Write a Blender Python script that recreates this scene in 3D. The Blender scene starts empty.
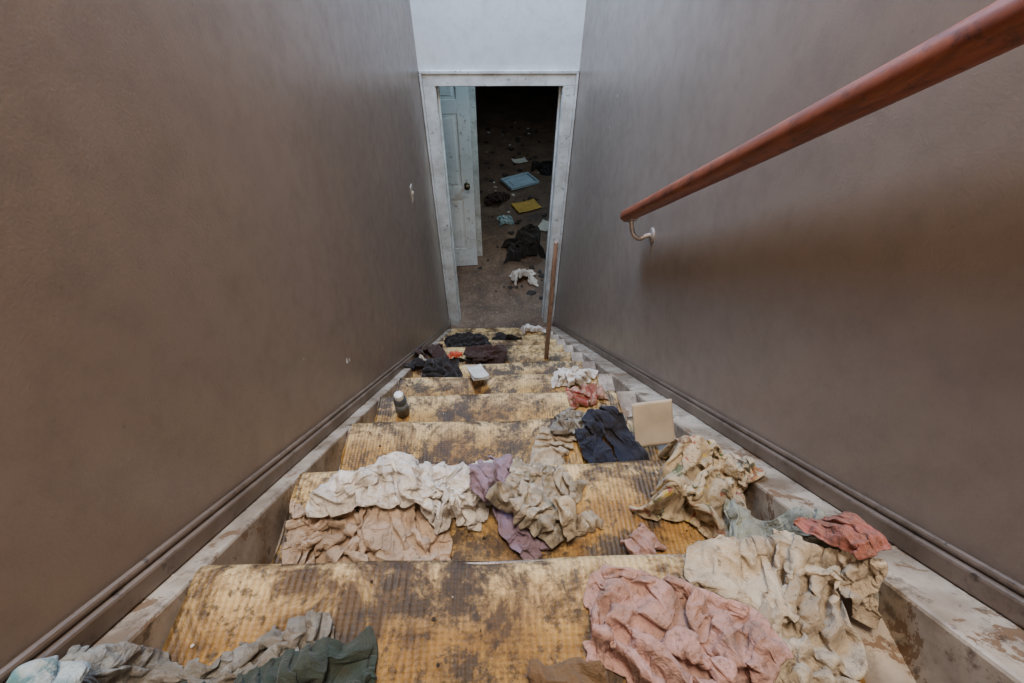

______________________________

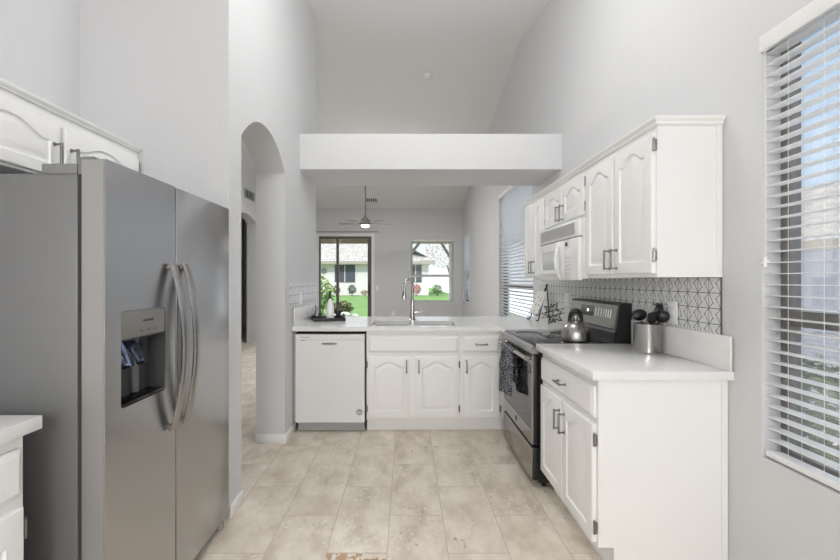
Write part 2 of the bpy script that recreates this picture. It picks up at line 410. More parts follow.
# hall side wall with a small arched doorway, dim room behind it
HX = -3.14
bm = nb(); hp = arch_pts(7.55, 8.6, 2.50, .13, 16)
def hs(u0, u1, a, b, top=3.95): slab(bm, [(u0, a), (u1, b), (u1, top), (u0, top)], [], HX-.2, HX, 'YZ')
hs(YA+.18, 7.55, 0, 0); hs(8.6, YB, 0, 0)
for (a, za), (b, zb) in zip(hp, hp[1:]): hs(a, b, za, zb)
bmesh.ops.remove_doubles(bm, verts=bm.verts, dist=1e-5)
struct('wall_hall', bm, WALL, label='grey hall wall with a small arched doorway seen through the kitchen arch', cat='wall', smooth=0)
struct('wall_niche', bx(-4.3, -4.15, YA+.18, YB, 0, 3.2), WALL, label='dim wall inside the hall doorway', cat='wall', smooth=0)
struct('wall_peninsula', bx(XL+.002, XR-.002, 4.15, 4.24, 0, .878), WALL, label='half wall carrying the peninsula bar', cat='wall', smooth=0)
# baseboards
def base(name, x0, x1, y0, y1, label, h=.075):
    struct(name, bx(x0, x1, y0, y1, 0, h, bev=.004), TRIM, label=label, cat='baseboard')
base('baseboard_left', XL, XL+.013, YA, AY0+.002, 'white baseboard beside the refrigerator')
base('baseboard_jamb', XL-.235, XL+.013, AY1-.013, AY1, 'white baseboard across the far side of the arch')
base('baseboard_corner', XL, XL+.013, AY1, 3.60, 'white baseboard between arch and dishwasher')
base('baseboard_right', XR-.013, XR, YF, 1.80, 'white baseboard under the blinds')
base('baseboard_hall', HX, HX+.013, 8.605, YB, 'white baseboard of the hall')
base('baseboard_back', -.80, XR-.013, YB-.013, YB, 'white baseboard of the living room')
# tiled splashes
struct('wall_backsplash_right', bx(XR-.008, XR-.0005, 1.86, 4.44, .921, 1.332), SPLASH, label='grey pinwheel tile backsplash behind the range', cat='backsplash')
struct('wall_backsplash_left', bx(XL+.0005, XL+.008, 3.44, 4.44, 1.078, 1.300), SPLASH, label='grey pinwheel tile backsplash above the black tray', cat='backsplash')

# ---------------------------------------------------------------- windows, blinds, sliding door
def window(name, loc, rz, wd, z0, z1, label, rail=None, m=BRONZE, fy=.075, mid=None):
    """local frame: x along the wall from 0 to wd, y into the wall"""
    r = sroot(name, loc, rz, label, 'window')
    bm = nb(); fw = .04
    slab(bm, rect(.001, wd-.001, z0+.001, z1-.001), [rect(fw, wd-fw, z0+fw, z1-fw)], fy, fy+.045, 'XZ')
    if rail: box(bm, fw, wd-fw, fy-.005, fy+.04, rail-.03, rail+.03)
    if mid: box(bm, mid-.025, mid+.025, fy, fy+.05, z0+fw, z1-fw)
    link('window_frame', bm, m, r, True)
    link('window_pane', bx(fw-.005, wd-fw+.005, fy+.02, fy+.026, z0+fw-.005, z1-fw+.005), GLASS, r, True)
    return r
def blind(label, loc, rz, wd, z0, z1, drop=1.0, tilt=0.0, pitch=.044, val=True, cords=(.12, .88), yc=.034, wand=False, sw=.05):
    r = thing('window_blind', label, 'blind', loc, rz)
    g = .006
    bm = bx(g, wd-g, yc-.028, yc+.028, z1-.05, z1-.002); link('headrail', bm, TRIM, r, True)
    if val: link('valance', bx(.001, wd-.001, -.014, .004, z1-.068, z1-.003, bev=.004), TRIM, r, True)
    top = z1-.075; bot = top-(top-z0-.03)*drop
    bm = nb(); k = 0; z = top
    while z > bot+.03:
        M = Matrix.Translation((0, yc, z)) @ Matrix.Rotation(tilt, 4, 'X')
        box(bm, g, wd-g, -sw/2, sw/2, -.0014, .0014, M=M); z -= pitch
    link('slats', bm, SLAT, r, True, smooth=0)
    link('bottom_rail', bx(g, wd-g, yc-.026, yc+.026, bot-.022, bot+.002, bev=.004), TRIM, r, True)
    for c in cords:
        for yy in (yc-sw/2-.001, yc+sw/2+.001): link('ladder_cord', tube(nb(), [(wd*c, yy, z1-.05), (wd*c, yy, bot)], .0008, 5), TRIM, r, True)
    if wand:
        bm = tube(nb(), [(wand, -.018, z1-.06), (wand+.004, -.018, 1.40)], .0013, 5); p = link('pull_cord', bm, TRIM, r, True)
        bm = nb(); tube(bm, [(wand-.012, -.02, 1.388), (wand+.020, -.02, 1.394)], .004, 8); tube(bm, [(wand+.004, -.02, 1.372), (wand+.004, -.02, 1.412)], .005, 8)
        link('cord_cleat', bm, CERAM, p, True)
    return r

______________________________

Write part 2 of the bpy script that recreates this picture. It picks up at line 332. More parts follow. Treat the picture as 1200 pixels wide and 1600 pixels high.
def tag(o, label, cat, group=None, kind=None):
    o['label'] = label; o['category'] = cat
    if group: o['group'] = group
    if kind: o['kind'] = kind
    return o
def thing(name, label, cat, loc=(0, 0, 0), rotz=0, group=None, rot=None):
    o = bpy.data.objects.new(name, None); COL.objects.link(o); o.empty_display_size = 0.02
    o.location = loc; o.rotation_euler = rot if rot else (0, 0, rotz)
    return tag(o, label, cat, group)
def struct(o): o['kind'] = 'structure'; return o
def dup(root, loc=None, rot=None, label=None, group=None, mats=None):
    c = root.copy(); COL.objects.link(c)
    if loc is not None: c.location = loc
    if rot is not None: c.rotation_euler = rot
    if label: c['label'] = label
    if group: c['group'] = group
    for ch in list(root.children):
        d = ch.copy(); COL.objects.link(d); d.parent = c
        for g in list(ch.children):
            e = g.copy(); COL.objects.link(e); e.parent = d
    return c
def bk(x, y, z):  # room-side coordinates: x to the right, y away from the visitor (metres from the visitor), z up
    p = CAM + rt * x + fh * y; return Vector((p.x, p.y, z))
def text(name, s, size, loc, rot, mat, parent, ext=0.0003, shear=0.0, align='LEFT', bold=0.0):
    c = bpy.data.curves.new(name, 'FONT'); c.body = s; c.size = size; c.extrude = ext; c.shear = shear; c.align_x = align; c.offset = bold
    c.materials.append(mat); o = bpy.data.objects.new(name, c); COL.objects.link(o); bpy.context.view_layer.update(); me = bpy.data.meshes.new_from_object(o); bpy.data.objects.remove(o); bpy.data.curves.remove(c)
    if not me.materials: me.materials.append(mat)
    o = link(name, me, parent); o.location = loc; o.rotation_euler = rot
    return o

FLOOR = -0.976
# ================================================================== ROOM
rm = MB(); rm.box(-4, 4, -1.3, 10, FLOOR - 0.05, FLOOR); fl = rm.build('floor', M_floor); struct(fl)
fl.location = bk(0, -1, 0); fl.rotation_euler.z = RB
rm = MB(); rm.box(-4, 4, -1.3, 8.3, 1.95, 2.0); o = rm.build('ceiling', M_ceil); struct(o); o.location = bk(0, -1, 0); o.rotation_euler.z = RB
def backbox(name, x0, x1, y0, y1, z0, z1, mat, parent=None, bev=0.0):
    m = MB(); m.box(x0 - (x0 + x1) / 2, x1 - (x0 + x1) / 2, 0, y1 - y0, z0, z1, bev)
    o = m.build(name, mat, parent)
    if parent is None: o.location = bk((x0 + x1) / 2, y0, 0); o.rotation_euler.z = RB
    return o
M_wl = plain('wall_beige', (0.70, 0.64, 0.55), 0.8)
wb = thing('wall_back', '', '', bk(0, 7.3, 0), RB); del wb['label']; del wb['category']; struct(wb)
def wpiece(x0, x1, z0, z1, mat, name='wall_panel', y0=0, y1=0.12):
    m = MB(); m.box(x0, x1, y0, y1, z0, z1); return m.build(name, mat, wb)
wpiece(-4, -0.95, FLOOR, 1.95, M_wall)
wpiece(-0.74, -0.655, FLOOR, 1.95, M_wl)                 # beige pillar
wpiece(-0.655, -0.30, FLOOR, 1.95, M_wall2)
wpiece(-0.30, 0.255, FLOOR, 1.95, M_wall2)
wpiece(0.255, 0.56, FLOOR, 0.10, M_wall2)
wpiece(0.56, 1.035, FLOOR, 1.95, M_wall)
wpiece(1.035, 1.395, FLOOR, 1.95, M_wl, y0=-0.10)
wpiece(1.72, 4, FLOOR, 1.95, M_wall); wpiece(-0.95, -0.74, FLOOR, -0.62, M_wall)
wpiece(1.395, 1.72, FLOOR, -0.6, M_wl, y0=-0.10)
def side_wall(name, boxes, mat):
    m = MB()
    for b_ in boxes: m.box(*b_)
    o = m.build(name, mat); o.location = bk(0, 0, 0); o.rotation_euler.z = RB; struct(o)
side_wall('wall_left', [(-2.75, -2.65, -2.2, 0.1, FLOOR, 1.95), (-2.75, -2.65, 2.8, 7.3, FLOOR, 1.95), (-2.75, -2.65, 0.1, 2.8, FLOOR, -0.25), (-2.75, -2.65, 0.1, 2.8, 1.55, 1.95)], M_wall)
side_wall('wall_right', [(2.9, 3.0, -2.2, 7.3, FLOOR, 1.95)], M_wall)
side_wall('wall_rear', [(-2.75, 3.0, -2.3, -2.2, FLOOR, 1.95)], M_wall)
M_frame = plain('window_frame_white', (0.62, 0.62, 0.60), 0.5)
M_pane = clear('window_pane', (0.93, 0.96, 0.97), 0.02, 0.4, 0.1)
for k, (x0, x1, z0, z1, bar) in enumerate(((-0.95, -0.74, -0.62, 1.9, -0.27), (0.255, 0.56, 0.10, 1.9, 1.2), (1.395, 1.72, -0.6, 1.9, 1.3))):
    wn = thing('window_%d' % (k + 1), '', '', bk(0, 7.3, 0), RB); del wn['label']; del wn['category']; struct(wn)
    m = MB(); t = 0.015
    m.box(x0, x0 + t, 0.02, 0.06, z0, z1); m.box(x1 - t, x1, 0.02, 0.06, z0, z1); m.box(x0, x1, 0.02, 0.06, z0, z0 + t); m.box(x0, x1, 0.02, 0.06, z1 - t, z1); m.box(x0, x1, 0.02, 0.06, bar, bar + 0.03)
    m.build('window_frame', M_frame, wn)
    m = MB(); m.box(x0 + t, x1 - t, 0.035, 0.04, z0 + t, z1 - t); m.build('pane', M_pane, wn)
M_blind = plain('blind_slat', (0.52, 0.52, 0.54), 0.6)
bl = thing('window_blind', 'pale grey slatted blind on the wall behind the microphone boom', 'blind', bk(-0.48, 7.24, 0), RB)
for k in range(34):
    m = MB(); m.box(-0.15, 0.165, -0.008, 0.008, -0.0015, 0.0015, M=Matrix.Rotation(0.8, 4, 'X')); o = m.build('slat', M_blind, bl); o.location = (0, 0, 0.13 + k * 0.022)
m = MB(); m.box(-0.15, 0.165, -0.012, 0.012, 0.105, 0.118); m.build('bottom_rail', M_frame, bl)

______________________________

From the data above, work out how many lines contain the string "that" and reply with only the number.

3